Lupe Fiasco: Drill Music in Zion review – enjoyable trip through a mazy mind

Inspired by the Japanese philosophy wabi-sabi – the perfection of imperfection – Lupe Fiasco wrote and recorded his eighth album in three days. Rush recording can be an excuse to coast on the fumes of creative fire, but it’s brought a welcome looseness to Lupe’s music after a gruesome chart-chasing phase. It would be optimistic to say the 40-year-old’s artistic best days are ahead of him, but this is a blessedly short and often enjoyable trip through his mazy mind.
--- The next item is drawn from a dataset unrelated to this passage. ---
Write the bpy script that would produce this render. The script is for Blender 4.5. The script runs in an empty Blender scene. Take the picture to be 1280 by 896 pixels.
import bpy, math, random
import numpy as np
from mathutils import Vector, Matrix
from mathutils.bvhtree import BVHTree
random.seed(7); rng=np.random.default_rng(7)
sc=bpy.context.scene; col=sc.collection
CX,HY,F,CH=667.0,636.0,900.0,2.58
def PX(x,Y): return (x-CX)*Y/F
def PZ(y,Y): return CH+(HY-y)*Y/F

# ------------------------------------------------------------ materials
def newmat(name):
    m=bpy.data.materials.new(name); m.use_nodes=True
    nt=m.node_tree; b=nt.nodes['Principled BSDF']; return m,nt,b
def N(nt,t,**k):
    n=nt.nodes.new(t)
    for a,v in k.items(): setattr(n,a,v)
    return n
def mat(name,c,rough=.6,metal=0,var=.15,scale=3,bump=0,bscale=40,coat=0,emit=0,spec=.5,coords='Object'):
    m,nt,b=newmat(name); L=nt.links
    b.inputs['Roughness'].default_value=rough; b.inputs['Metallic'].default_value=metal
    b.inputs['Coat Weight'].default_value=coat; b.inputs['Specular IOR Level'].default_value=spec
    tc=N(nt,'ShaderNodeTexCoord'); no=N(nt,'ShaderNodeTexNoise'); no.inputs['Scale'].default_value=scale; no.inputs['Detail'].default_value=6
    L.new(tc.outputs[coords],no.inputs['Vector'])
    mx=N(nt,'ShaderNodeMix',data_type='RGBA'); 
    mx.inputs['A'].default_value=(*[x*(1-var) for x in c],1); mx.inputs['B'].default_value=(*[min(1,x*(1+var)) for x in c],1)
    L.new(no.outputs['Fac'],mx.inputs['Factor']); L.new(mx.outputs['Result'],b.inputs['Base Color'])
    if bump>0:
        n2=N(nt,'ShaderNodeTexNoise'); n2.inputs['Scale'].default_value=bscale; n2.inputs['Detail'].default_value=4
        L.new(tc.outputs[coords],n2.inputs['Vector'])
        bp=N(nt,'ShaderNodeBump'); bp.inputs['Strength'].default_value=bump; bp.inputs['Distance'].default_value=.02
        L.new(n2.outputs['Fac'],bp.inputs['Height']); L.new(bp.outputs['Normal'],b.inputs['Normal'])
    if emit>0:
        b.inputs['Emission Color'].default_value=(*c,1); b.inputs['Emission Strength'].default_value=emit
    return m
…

Borrowing 10 beats from inventive producer Soundtrakk’s vault, Lupe tries out different flows with varying success. Every weapon in his arsenal is deployed on Autoboto and Kiosk – internal rhyming, assonance, echoing auto-rhymes, battle freestyle flows. But he’s best when he settles into conversational yet precise wordplay such as Ghoti, with its gorgeous jazz-adjacent swing. He’s not half as engaged on Ms. Mural, wasting a smart beat on a hectoring delivery that’s like a teacher tiring of his own class. In contrast, final track On Faux Nem is a devastating tour through a wasteland of deferred hopes and evaporating futures, showing that the old fire still flickers.